Set exercise
The records below must be copied in full; omit the images.
____ Task material
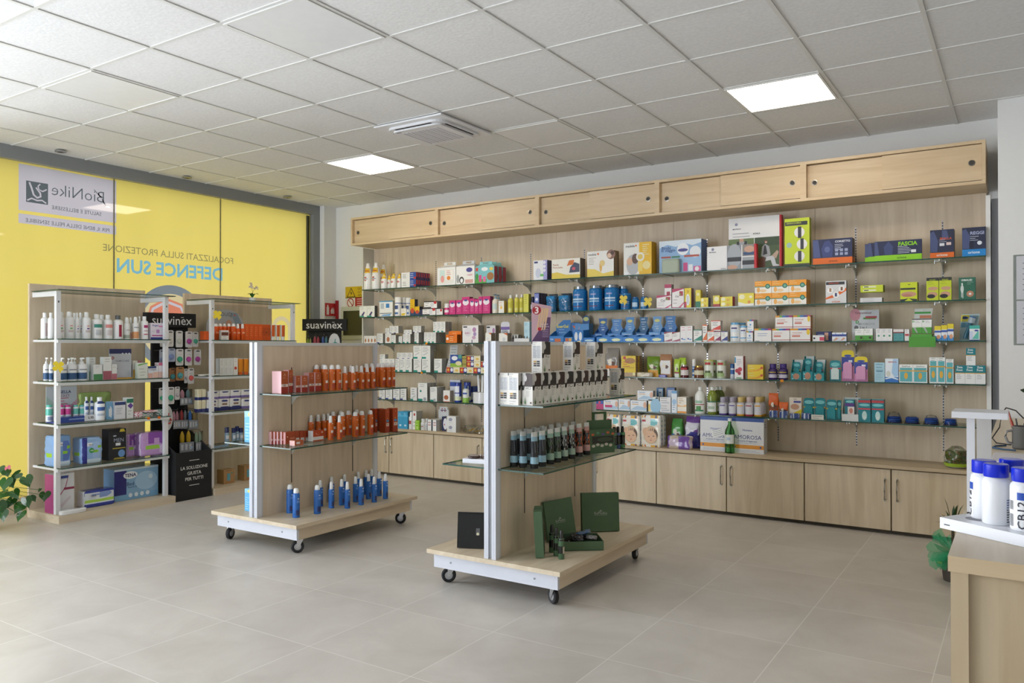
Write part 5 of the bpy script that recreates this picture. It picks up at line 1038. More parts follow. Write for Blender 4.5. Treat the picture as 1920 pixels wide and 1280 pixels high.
W(3, 1555, 1575.8, 675.5, lambda w, h, d: dome(w, h, '#14808c', '#cfe0de', (('r', 0, .58, 1, .64, '#c8404c'), ('e', .5, .8, .4, .1, '#6fc0c4'), ('l', .2, .8, .64, .72, 2, '#bfe4e4'))), 'single dome-shaped teal plaster pack', 'plaster pack', d=.03, y=.02)
gel = lambda w, h, d: dome(w, h, '#e3cf2c', '#d79cc4', (('r', .0, .30, 1, .78, '#35479c'), ('e', .5, .82, .3, .04, '#3a4fa4'), ('r', .55, .6, .85, .68, '#dfe6f4'), ('q', ((0, .0), (1, 0), (1, .5), (.0, .3)), '#cf86b8')))
W(3, 1577, 1600.5, 656.5, gel, 'taller yellow and violet gel insole blister', 'blister pack', d=.04, y=.03)
W(3, 1601, 1626, 668.5, gel, 'shorter yellow and violet gel insole blister', 'blister pack', d=.04, y=.0)
W(3, 1639.3, 1658.8, 679.5, C('#a9d0e0', ('l', .15, .85, .6, .9, 3, '#6f9cb4'), ('r', .2, .52, .8, .56, '#4f7c9c'), ('l', .15, .8, .15, .4, 4, '#8ab8cc'), side='#86a8b4'), 'pale blue slimming carton', 'carton', d=.05)
W(3, 1659.3, 1684.5, 672.3, C('#e8f0f8', ('r', 0, 0, 1, .22, '#2f74c4'), ('q', ((.6, .98), (.95, .98), (1, .3), (.75, .2), (.5, .4)), '#a8cdee'), ('t', 'GEHWOL', .55, .86, .66, '#b03a44', .03), ('e', .25, .36, .16, .12, '#cfd4cc'), ('q', ((0, .12), (.5, .18), (1, .1), (1, .15), (.5, .24), (0, .17)), '#e4f0fa'), side='#5f8cc0'), 'white and blue foot cream carton with red word', 'carton', d=.05)
W(3, 1685.5, 1738.8, 683.3, C('#f0f2f0', ('r', .06, .06, .94, .82, '#5fb0b8'), ('t', 'ZetaFoot', .5, .9, .6, '#5c6468'), ('r', 0, .62, 1, .68, '#e0a93c'), ('e', .5, .38, .13, .18, '#e0b044'), side='#9cb0ac'), 'square white and turquoise foot carton', 'carton', d=.05, n=2)
tf = C('#f0f2f0', ('r', .1, .05, .9, .86, '#5fb0b8'), ('r', 0, .62, 1, .67, '#e0a93c'), ('e', .5, .34, .22, .14, '#e0b044'), ('l', .2, .8, .89, .96, 2, '#5c6468'), side='#9cb0ac')
W(3, 1742.3, 1772.4, 670, tf, 'tall white and turquoise foot carton', 'carton', d=.05, n=2)
W(3, 1773.3, 1788, 673.3, tf, 'tall white and turquoise foot carton, shorter third', 'carton', d=.05)
zf = C('#eceeee', ('r', 0, .6, 1, 1, '#14808c'), ('r', 0, .56, 1, .6, '#e0a93c'), ('t', 'Zeta', .45, .9, .6, '#e6f0f0', .03), ('t', 'Foot', .45, .75, .6, '#e6f0f0', .03), ('l', .15, .75, .3, .48, 3, '#9aa0a4'), side='#7f9496')
W(3, 1790.8, 1848, 685, zf, 'white and teal foot powder carton', 'carton', d=.05, n=3)
W(3, 1811.3, 1829, 652.5, zf, 'white and teal foot powder carton on top of three', 'carton', d=.05, base=684.8)
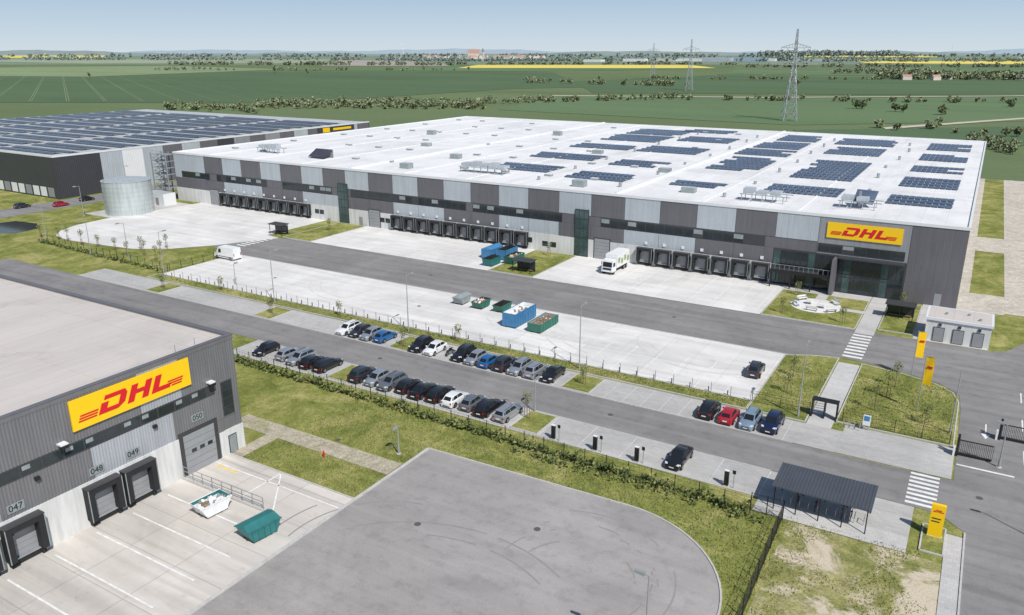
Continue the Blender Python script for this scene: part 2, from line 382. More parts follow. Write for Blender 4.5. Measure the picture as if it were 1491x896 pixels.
for x in (-28,-46,-84,-102,-120,-154,-172,-190): b.box(x-.12,x+.12,Y0+.5,Y1-.5,HT-.12,HT+.04,'pWhite')
for y in (187,226,264): b.box(X0+1,X1-1,y,y+.2,HT-.12,HT+.02,'pWhite')
b.make('parapets',WH)
bd=[0,-8.5,-23.6];x=-23.6
while x>-196: x-=7.6;bd.append(x)
bd[-1]=-204
b=MB()
DK=[(-183,9),(-121,10),(-56.6,7)]
for i in range(len(bd)-1):
    x1,x0=bd[i],bd[i+1]
    if i==0: k='pDark'
    elif i==1: k='pMid'
    else: k='pLight' if i%2==0 else 'pDark'
    k2=('pDark' if k=='pLight' else 'pLight') if 2<i and i%4 in(0,1) else k
    ribY(b,x0+.03,x1-.03,Y0-.06,9.0 if i else 3.2,HT-.35,k)
    if i==1 or x0<-196: ribY(b,x0+.03,x1-.03,Y0-.06,6.9,9.0,k)
    if i>=2: ribY(b,x0+.03,x1-.03,Y0-.06,3.9 if i>2 else 6.9,6.9,k2)
b.make('cladding_panels',WH)
b=MB();b.box(X0,-31.4,Y0-.14,Y0-.02,0,3.9,'plinth');b.box(-8.5,0.0,Y0-.14,Y0-.02,0,3.2,'pDark')
b.make('plinth',WH)
b=MB()
def ribbon(x0,x1,z0,z1,y=Y0-.08,step=1.9):
    b.box(x0,x1,y-.03,y+.05,z0,z1,'frame')
    n=int((x1-x0)/step);w=(x1-x0)/n
    for i in range(n):
        if R()<.93: b.box(x0+i*w+.07,x0+(i+1)*w-.07,y-.05,y-.02,z0+.1,z1-.12,'glass')
        if R()<.2: b.box(x0+i*w+.1,x0+(i+1)*w-.1,y-.06,y-.051,z0+.8,z1-.14,'cgrey')
for x0,x1 in ((-201,-189),(-186,-166),(-160,-142.5),(-136,-101),(-99,-76),(-66.8,-33)): ribbon(x0,x1,7.0,8.8)
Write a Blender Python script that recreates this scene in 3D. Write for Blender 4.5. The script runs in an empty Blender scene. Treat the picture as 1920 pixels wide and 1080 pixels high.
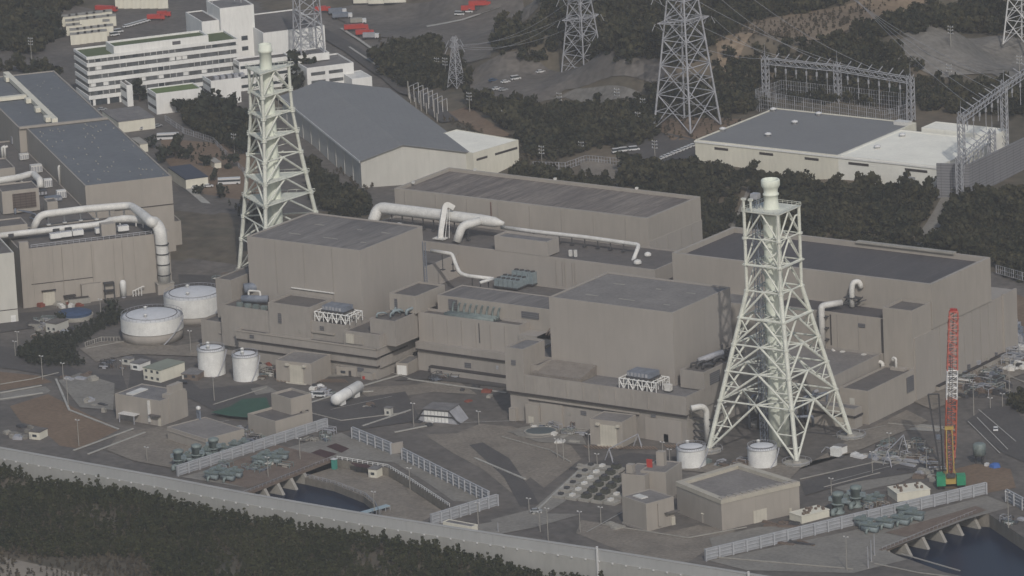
________
Task output
Write part 5 of the bpy script that recreates this picture. It picks up at line 1038. More parts follow. Write for Blender 4.5. Treat the picture as 1920 pixels wide and 1280 pixels high.
W(3, 1555, 1575.8, 675.5, lambda w, h, d: dome(w, h, '#14808c', '#cfe0de', (('r', 0, .58, 1, .64, '#c8404c'), ('e', .5, .8, .4, .1, '#6fc0c4'), ('l', .2, .8, .64, .72, 2, '#bfe4e4'))), 'single dome-shaped teal plaster pack', 'plaster pack', d=.03, y=.02)
gel = lambda w, h, d: dome(w, h, '#e3cf2c', '#d79cc4', (('r', .0, .30, 1, .78, '#35479c'), ('e', .5, .82, .3, .04, '#3a4fa4'), ('r', .55, .6, .85, .68, '#dfe6f4'), ('q', ((0, .0), (1, 0), (1, .5), (.0, .3)), '#cf86b8')))
W(3, 1577, 1600.5, 656.5, gel, 'taller yellow and violet gel insole blister', 'blister pack', d=.04, y=.03)
W(3, 1601, 1626, 668.5, gel, 'shorter yellow and violet gel insole blister', 'blister pack', d=.04, y=.0)
W(3, 1639.3, 1658.8, 679.5, C('#a9d0e0', ('l', .15, .85, .6, .9, 3, '#6f9cb4'), ('r', .2, .52, .8, .56, '#4f7c9c'), ('l', .15, .8, .15, .4, 4, '#8ab8cc'), side='#86a8b4'), 'pale blue slimming carton', 'carton', d=.05)
W(3, 1659.3, 1684.5, 672.3, C('#e8f0f8', ('r', 0, 0, 1, .22, '#2f74c4'), ('q', ((.6, .98), (.95, .98), (1, .3), (.75, .2), (.5, .4)), '#a8cdee'), ('t', 'GEHWOL', .55, .86, .66, '#b03a44', .03), ('e', .25, .36, .16, .12, '#cfd4cc'), ('q', ((0, .12), (.5, .18), (1, .1), (1, .15), (.5, .24), (0, .17)), '#e4f0fa'), side='#5f8cc0'), 'white and blue foot cream carton with red word', 'carton', d=.05)
W(3, 1685.5, 1738.8, 683.3, C('#f0f2f0', ('r', .06, .06, .94, .82, '#5fb0b8'), ('t', 'ZetaFoot', .5, .9, .6, '#5c6468'), ('r', 0, .62, 1, .68, '#e0a93c'), ('e', .5, .38, .13, .18, '#e0b044'), side='#9cb0ac'), 'square white and turquoise foot carton', 'carton', d=.05, n=2)
tf = C('#f0f2f0', ('r', .1, .05, .9, .86, '#5fb0b8'), ('r', 0, .62, 1, .67, '#e0a93c'), ('e', .5, .34, .22, .14, '#e0b044'), ('l', .2, .8, .89, .96, 2, '#5c6468'), side='#9cb0ac')
W(3, 1742.3, 1772.4, 670, tf, 'tall white and turquoise foot carton', 'carton', d=.05, n=2)
W(3, 1773.3, 1788, 673.3, tf, 'tall white and turquoise foot carton, shorter third', 'carton', d=.05)
zf = C('#eceeee', ('r', 0, .6, 1, 1, '#14808c'), ('r', 0, .56, 1, .6, '#e0a93c'), ('t', 'Zeta', .45, .9, .6, '#e6f0f0', .03), ('t', 'Foot', .45, .75, .6, '#e6f0f0', .03), ('l', .15, .75, .3, .48, 3, '#9aa0a4'), side='#7f9496')
W(3, 1790.8, 1848, 685, zf, 'white and teal foot powder carton', 'carton', d=.05, n=3)
W(3, 1811.3, 1829, 652.5, zf, 'white and teal foot powder carton on top of three', 'carton', d=.05, base=684.8)
Continue the Blender Python script for this scene: part 2, from line 382. More parts follow. Write for Blender 4.5. Measure the picture as if it were 1491x896 pixels.
for x in (-28,-46,-84,-102,-120,-154,-172,-190): b.box(x-.12,x+.12,Y0+.5,Y1-.5,HT-.12,HT+.04,'pWhite')
for y in (187,226,264): b.box(X0+1,X1-1,y,y+.2,HT-.12,HT+.02,'pWhite')
b.make('parapets',WH)
bd=[0,-8.5,-23.6];x=-23.6
while x>-196: x-=7.6;bd.append(x)
bd[-1]=-204
b=MB()
DK=[(-183,9),(-121,10),(-56.6,7)]
for i in range(len(bd)-1):
    x1,x0=bd[i],bd[i+1]
    if i==0: k='pDark'
    elif i==1: k='pMid'
    else: k='pLight' if i%2==0 else 'pDark'
    k2=('pDark' if k=='pLight' else 'pLight') if 2<i and i%4 in(0,1) else k
    ribY(b,x0+.03,x1-.03,Y0-.06,9.0 if i else 3.2,HT-.35,k)
    if i==1 or x0<-196: ribY(b,x0+.03,x1-.03,Y0-.06,6.9,9.0,k)
    if i>=2: ribY(b,x0+.03,x1-.03,Y0-.06,3.9 if i>2 else 6.9,6.9,k2)
b.make('cladding_panels',WH)
b=MB();b.box(X0,-31.4,Y0-.14,Y0-.02,0,3.9,'plinth');b.box(-8.5,0.0,Y0-.14,Y0-.02,0,3.2,'pDark')
b.make('plinth',WH)
b=MB()
def ribbon(x0,x1,z0,z1,y=Y0-.08,step=1.9):
    b.box(x0,x1,y-.03,y+.05,z0,z1,'frame')
    n=int((x1-x0)/step);w=(x1-x0)/n
    for i in range(n):
        if R()<.93: b.box(x0+i*w+.07,x0+(i+1)*w-.07,y-.05,y-.02,z0+.1,z1-.12,'glass')
        if R()<.2: b.box(x0+i*w+.1,x0+(i+1)*w-.1,y-.06,y-.051,z0+.8,z1-.14,'cgrey')
for x0,x1 in ((-201,-189),(-186,-166),(-160,-142.5),(-136,-101),(-99,-76),(-66.8,-33)): ribbon(x0,x1,7.0,8.8)
Write a Blender Python script that recreates this scene in 3D. Write for Blender 4.5. The script runs in an empty Blender scene. Treat the picture as 1920 pixels wide and 1080 pixels high.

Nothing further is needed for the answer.